Instructions for the task:
Drop the pictures and give back word for word the lines from the line holding "Generate a Blender" to the line holding "COL = S.collection", both included.

Information given:

[BEGIN]

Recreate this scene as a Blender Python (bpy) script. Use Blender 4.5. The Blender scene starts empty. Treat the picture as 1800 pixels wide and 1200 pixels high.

[END]
[BEGIN]

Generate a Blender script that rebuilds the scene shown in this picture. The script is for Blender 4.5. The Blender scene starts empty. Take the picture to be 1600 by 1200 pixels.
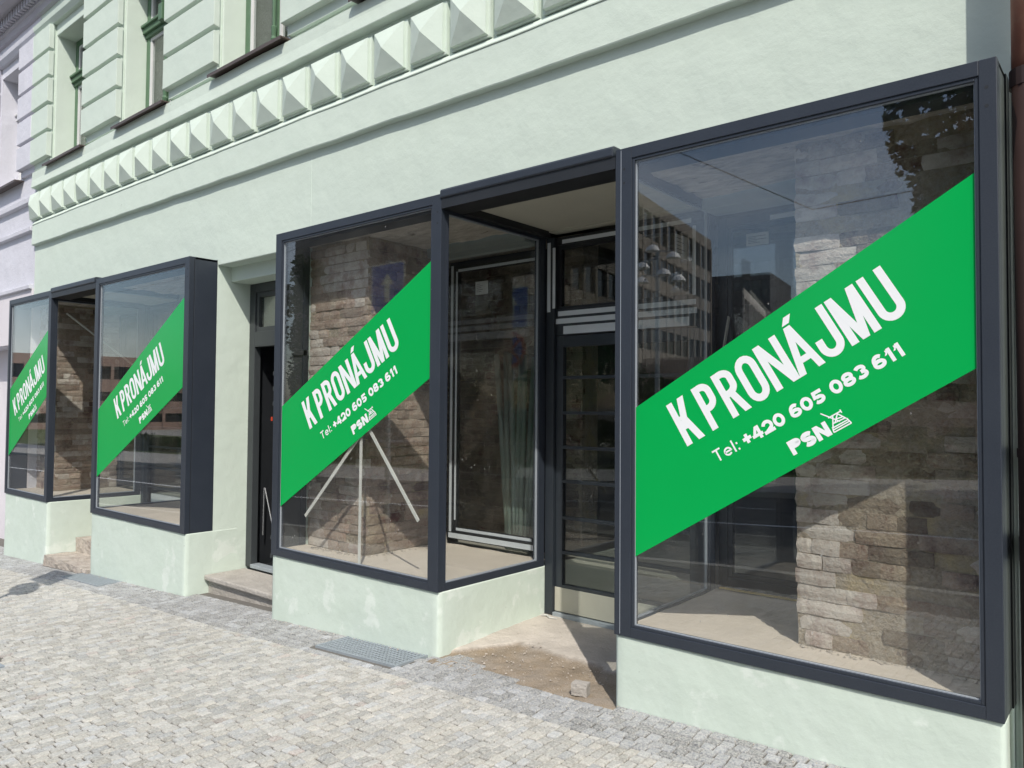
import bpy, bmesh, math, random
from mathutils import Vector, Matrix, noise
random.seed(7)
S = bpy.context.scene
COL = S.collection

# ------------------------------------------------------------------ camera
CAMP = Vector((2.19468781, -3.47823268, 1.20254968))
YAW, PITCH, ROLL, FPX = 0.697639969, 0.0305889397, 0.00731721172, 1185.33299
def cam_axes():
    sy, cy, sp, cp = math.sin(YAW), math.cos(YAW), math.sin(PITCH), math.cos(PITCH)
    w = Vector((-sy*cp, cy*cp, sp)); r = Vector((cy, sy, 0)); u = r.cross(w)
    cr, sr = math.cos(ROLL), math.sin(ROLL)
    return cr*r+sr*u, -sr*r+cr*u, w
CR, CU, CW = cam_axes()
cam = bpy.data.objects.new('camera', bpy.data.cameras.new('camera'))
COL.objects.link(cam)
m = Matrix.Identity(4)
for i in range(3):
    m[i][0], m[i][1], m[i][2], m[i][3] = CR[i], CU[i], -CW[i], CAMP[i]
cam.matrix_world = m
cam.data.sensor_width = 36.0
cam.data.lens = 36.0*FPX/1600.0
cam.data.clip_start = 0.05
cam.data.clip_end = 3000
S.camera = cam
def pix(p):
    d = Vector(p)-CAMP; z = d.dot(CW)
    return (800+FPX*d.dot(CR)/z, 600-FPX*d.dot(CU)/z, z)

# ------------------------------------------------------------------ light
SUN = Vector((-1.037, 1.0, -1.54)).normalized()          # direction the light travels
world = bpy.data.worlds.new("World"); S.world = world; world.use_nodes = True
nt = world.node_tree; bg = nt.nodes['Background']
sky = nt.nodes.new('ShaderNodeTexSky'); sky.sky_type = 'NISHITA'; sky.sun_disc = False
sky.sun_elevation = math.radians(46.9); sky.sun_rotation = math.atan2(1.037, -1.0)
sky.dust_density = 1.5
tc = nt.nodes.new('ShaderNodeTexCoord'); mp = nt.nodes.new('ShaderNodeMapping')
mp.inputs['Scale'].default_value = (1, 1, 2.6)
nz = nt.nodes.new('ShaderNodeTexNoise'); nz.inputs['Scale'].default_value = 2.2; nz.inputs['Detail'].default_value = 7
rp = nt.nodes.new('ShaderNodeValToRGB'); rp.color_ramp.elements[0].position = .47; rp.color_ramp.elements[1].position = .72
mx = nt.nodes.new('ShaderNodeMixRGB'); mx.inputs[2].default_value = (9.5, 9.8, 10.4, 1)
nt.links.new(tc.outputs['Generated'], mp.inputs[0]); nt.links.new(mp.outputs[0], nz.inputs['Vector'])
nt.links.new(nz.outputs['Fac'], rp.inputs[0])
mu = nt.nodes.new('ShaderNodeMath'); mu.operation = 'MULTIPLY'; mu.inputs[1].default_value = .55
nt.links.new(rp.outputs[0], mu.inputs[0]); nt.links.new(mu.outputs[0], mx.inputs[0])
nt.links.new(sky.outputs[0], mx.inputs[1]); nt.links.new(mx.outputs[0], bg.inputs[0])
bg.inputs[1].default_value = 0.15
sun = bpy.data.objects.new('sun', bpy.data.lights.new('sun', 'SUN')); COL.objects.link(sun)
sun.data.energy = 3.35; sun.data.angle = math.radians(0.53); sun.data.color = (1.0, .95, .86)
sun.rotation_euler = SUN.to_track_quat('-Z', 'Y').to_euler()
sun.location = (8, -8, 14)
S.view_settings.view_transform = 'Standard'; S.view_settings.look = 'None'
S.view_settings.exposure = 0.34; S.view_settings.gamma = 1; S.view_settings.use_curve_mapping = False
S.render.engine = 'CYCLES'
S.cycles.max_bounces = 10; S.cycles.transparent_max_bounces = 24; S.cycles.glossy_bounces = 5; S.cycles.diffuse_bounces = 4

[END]

Solution below:
Generate a Blender script that rebuilds the scene shown in this picture. The script is for Blender 4.5. The Blender scene starts empty. Take the picture to be 1600 by 1200 pixels.
import bpy, bmesh, math, random
from mathutils import Vector, Matrix, noise
random.seed(7)
S = bpy.context.scene
COL = S.collection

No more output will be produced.